Reports of overtures made by France Telecom to Cell C, and the company’s launch of its Orange Horizons unit in South Africa in January 2013, as well as opening a shop linked to the Africa Cup of Nations international football tournament, suggests that it is showing serious interest. Orange Horizons is a subsidiary of France Telecom’s mobile unit, Orange, which seeks out new business opportunities in countries in which Orange is not already a mass-market operator. A bidder for Cell C could potentially pursue a strategy of aggressive market-share growth, aiming to challenge for the second spot in the market. But this would be quite expensive and risky, given the firepower of MTN and Vodacom. A more realistic policy would target steady growth.

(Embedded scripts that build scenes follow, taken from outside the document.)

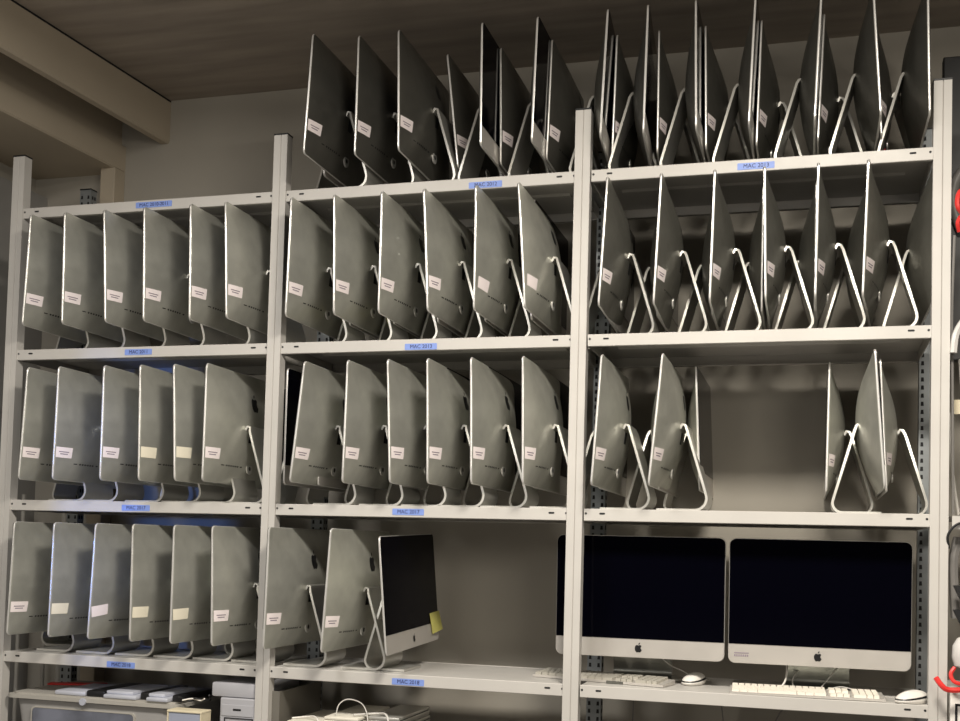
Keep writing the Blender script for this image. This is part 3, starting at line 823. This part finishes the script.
so = bpy.data.objects.new('monitor_glow', sp); COL.objects.link(so); so.location = (.45, -2.4, .96)
so.scale = (.30, 1, 1)
so.rotation_euler = (Vector((.36, 0, .96))-so.location).to_track_quat('-Z', 'Y').to_euler()

w = bpy.data.worlds.new('World'); S.world = w; w.use_nodes = True
nt = w.node_tree; bg = nt.nodes['Background']
tc = nt.nodes.new('ShaderNodeTexCoord'); sx = nt.nodes.new('ShaderNodeSeparateXYZ'); cr = nt.nodes.new('ShaderNodeValToRGB')
nt.links.new(tc.outputs['Generated'], sx.inputs[0]); mr = nt.nodes.new('ShaderNodeMapRange')
mr.inputs[1].default_value = -1; mr.inputs[2].default_value = 1
nt.links.new(sx.outputs['Z'], mr.inputs[0]); nt.links.new(mr.outputs[0], cr.inputs[0])
cr.color_ramp.elements[0].color = (.42, .39, .34, 1); cr.color_ramp.elements[1].color = (.04, .035, .03, 1)
cr.color_ramp.elements[0].position = .40; cr.color_ramp.elements[1].position = .62
nt.links.new(cr.outputs[0], bg.inputs['Color']); bg.inputs['Strength'].default_value = .16

# ------------------------------------------------------------------ camera (solved from the uprights and shelf lines)
cam = bpy.data.cameras.new('Camera'); co = bpy.data.objects.new('Camera', cam); COL.objects.link(co)
ya, pi_, ro = .2835, .0436, -.0263
fwd = Vector((-math.sin(ya)*math.cos(pi_), math.cos(ya)*math.cos(pi_), math.sin(pi_)))
right = Vector((math.cos(ya), math.sin(ya), 0)); up = right.cross(fwd)
c, s = math.cos(ro), math.sin(ro)
r2 = right*c-up*s; u2 = right*s+up*c
co.matrix_world = Matrix(((r2.x, u2.x, -fwd.x, 2.674), (r2.y, u2.y, -fwd.y, -3.336), (r2.z, u2.z, -fwd.z, .8551), (0, 0, 0, 1)))
cam.sensor_fit = 'HORIZONTAL'; cam.sensor_width = 36; cam.lens = 1147.82/960*36
cam.shift_x = 0; cam.shift_y = (498.78-360.5)/960
cam.clip_start = .05
S.camera = co
S.view_settings.view_transform = 'Standard'
S.view_settings.look = 'None'
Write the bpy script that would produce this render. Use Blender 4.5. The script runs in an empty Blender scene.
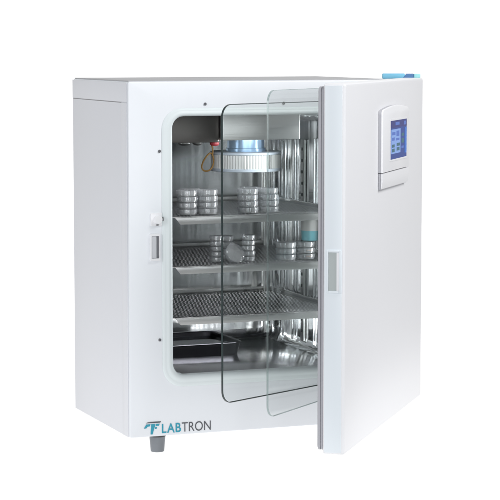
import bpy, bmesh, math, random
from mathutils import Vector, Matrix
random.seed(4)
scene = bpy.context.scene
COL = scene.collection
PI = math.pi

# ------------------------------------------------------------------ materials
def new_mat(name):
    m = bpy.data.materials.new(name); m.use_nodes = True
    nt = m.node_tree; nt.nodes.clear()
    out = nt.nodes.new('ShaderNodeOutputMaterial')
    return m, nt, out

def link(nt, a, b): nt.links.new(a, b)

def principled(name, color, rough=.4, metal=0., bump=0., bscale=200., stretch=(1, 1, 1),
               rvar=0., cvar=0., coat=0., spec=.5, cscale=8., dist=.002, emis=None, emis_s=0.):
    m, nt, out = new_mat(name)
    p = nt.nodes.new('ShaderNodeBsdfPrincipled')
    p.inputs['Base Color'].default_value = (*color, 1)
    p.inputs['Roughness'].default_value = rough
    p.inputs['Metallic'].default_value = metal
    p.inputs['Coat Weight'].default_value = coat
    p.inputs['Coat Roughness'].default_value = .12
    p.inputs['Specular IOR Level'].default_value = spec
    link(nt, p.outputs[0], out.inputs[0])
    tc = nt.nodes.new('ShaderNodeTexCoord')
    mp = nt.nodes.new('ShaderNodeMapping'); mp.inputs['Scale'].default_value = stretch
    link(nt, tc.outputs['Object'], mp.inputs[0])
    if bump or rvar:
        n = nt.nodes.new('ShaderNodeTexNoise'); n.inputs['Scale'].default_value = bscale
        n.inputs['Detail'].default_value = 3
        link(nt, mp.outputs[0], n.inputs['Vector'])
        if bump:
            b = nt.nodes.new('ShaderNodeBump'); b.inputs['Strength'].default_value = bump
            b.inputs['Distance'].default_value = dist
            link(nt, n.outputs['Fac'], b.inputs['Height']); link(nt, b.outputs[0], p.inputs['Normal'])
        if rvar:
            mr = nt.nodes.new('ShaderNodeMapRange')
            mr.inputs['To Min'].default_value = max(.02, rough - rvar); mr.inputs['To Max'].default_value = rough + rvar
            link(nt, n.outputs['Fac'], mr.inputs[0]); link(nt, mr.outputs[0], p.inputs['Roughness'])
    if cvar:
        n2 = nt.nodes.new('ShaderNodeTexNoise'); n2.inputs['Scale'].default_value = cscale
        n2.inputs['Detail'].default_value = 4
        link(nt, tc.outputs['Object'], n2.inputs['Vector'])
        mx = nt.nodes.new('ShaderNodeMix'); mx.data_type = 'RGBA'
        mx.inputs[6].default_value = (*[c * (1 - cvar) for c in color], 1)
        mx.inputs[7].default_value = (*[min(1, c * (1 + cvar)) for c in color], 1)
        link(nt, n2.outputs['Fac'], mx.inputs[0]); link(nt, mx.outputs[2], p.inputs['Base Color'])
    if emis:
        p.inputs['Emission Color'].default_value = (*emis, 1); p.inputs['Emission Strength'].default_value = emis_s
    return m

def clear_mat(name, tint, gloss_rough=.02, base_gloss=.03, edge=.55, milk=0., milk_col=(.8, .82, .84)):
    """thin clear sheet: tinted transparency, Fresnel-like gloss, a little milkiness"""
    m, nt, out = new_mat(name)
    t = nt.nodes.new('ShaderNodeBsdfTransparent'); t.inputs[0].default_value = (*tint, 1)
    g = nt.nodes.new('ShaderNodeBsdfGlossy'); g.inputs['Roughness'].default_value = gloss_rough
    lw = nt.nodes.new('ShaderNodeLayerWeight'); lw.inputs[0].default_value = .35
    mr = nt.nodes.new('ShaderNodeMapRange'); mr.inputs['To Min'].default_value = base_gloss; mr.inputs['To Max'].default_value = edge
    pw = nt.nodes.new('ShaderNodeMath'); pw.operation = 'POWER'; pw.inputs[1].default_value = 2.5
    link(nt, lw.outputs['Facing'], pw.inputs[0]); link(nt, pw.outputs[0], mr.inputs[0])
    mx = nt.nodes.new('ShaderNodeMixShader')
    link(nt, mr.outputs[0], mx.inputs[0]); link(nt, t.outputs[0], mx.inputs[1]); link(nt, g.outputs[0], mx.inputs[2])
    last = mx
    if milk:
        d = nt.nodes.new('ShaderNodeBsdfDiffuse'); d.inputs[0].default_value = (*milk_col, 1)
        m2 = nt.nodes.new('ShaderNodeMixShader'); m2.inputs[0].default_value = milk
        link(nt, mx.outputs[0], m2.inputs[1]); link(nt, d.outputs[0], m2.inputs[2]); last = m2
    link(nt, last.outputs[0], out.inputs[0])
    return m

M = {}
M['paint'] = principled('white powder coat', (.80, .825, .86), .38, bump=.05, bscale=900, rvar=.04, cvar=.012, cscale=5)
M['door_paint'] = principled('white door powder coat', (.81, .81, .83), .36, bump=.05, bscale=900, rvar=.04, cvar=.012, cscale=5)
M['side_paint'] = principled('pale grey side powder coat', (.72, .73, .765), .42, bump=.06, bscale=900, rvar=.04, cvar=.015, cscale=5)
M['edge_paint'] = principled('cool white door edge', (.78, .83, .87), .35, bump=.03, bscale=900)
M['top'] = principled('grey top sheet', (.42, .42, .43), .5, bump=.05, bscale=500)
M['gasket'] = principled('pale aqua silicone', (.70, .755, .765), .45, bump=.04, bscale=300, spec=.4)
M['seal'] = principled('grey magnetic seal', (.42, .42, .45), .5, bump=.05, bscale=400)
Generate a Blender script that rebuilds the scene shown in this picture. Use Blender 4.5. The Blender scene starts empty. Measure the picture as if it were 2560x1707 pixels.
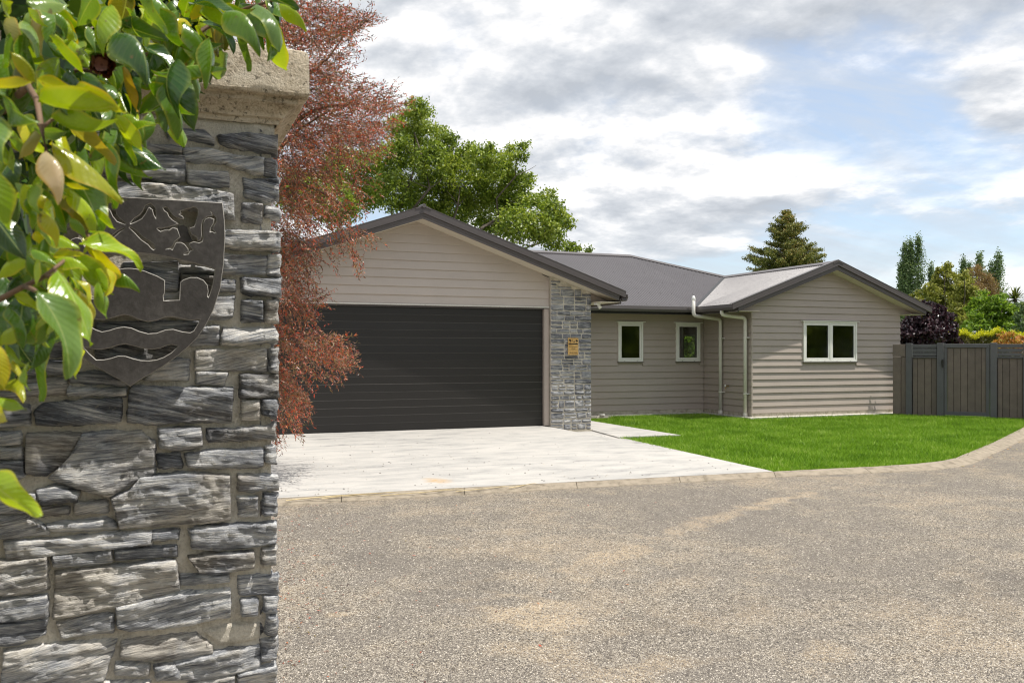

While Cell C is seen as the most likely acquisition target, a bid for 8ta or Neotel might also be on the cards, according to Pyramid Research, a US-based telecoms research company. “Each of these possible acquisitions would clearly require different levels of engagement and different strategies, with Cell C being closest to France Telecom’s core business and comfort zone,” the company said in a report. This view is widely shared by analysts interviewed by OBG, including Dobek Pater, the director of Johannesburg-based Africa Analysis, which focuses on the ICT sector.
Outlook
Despite high levels of penetration, operators continue to see subscriber numbers rise as they offer more attractive packages, leading to greater service usage. As prices cannot fall indefinitely, packages offering other benefits are becoming increasingly important. Operators are strongly pushing for greater take-up of data services to bolster ARPU and margins. The market’s size, solid ARPU and data growth are expected to attract a foreign entrant looking for stable returns.